MIFTAH
Tuesday, 2 July. 2024
 
Your Key to Palestine
The Palestinian Initiatives for The Promotoion of Global Dialogue and Democracy
 
 
 

There is something embarrassing, even humiliating, about the pairs, trios and flocks of off-road vehicles that rush to the site of a disaster. Their foreign-language-speaking passengers emerge in order to carefully record the damage, assess the aid required and then consider how to provide it. Afterward they publish their findings and conclusions in internal reports and in glossy brochures with spectacular images, because suffering is photogenic.

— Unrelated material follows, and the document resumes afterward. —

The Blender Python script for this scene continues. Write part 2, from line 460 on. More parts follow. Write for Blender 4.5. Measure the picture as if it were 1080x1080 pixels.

Even when these aid teams are highly caring, compassionate and dedicated, the aura of their ordinary, comfortable and healthy world surrounds them, separating them from those for whom catastrophe is routine. The former earn their living from calamity, the latter live it. Even without being cynical, the scenario is cynical by definition.

Even in natural disasters a major share of the blame rests with administrative failures, human deeds, criminal negligence whose only purpose is to perpetuate class disparities. But at least when the immediate cause is a storm or an earthquake there is a measure of inevitability. People determine the scope of the disaster but not its occurrence.

The international jeep teams that reach every corner of the West Bank, East Jerusalem and the Gaza Strip live off a calamity that is 100-percent man-made, a fact that multiplies the cynicism of the scenario. The tanker trucks of drinking water they fund regularly, the food packages they distribute every few weeks or months and the tents pitched every week on the ruins of a demolished home add up to another Israeli success: compressing and shrinking the Palestinian issue from a battle for freedom, independence and rights to a question of charity and relief, of international donations and their timing.

The “needy” Palestinians who receive donations of water, food and tents in Hammamat al-Maleh, Beit Lahia and Shoafat are needy because regular Israelis - the cream of the state and state-religious school systems, high-ranking career army officers - who can look forward to a splendid civilian future in high-tech or public service specialize in abusing them. What, if not abuse, is a pipe across your land in Al Farisya, in the northern Jordan Valley, that brings water to Jewish homes built on your village’s land, but from which you are forbidden to take so much as a drop? What, if not maltreatment, is the routine shooting at people who support themselves by fishing or collecting junk? And what, if not sadism, is evicting people from their homes in the East Jerusalem neighborhoods of Sheikh Jarrah and Silwan and refusing to register children on their Jerusalemite mothers’ identity cards?

The audience for all the reports describing these abuses and written by these dedicated teams is senior diplomats stationed in Brussels, European capital cities and in North America. The information is supposed to be passed on to foreign ministers and governments. Much of it presumably does. But these governments have made a conscious political decision to cling to hypocrisy and to refrain from political intervention. Instead, they merely pay to put out a few fires.

This, too, is a huge Israeli success: The constant, daily international preoccupation with the consequences of Israel’s domination over the Palestinians and its takeover of their lands is humanitarian rather than political. Against their will, these dedicated participants in the humanitarian effort are a fig leaf for Western states that support Palestinian rights and independence on paper while accepting Israel’s apartheid in practice.

Apartheid generates the Palestinian charity cases for whose sake important conferences are held and from which many Palestinian and foreign bureaucrats make a ‏(good‏) living. The generous aid to the Palestinians through various channels is the reward offered by Western states in exchange for the tolerance they show toward Israeli apartheid and the encouragement they give it, in the form of close defense ties, upgraded trade relations and cultural and scientific exchanges.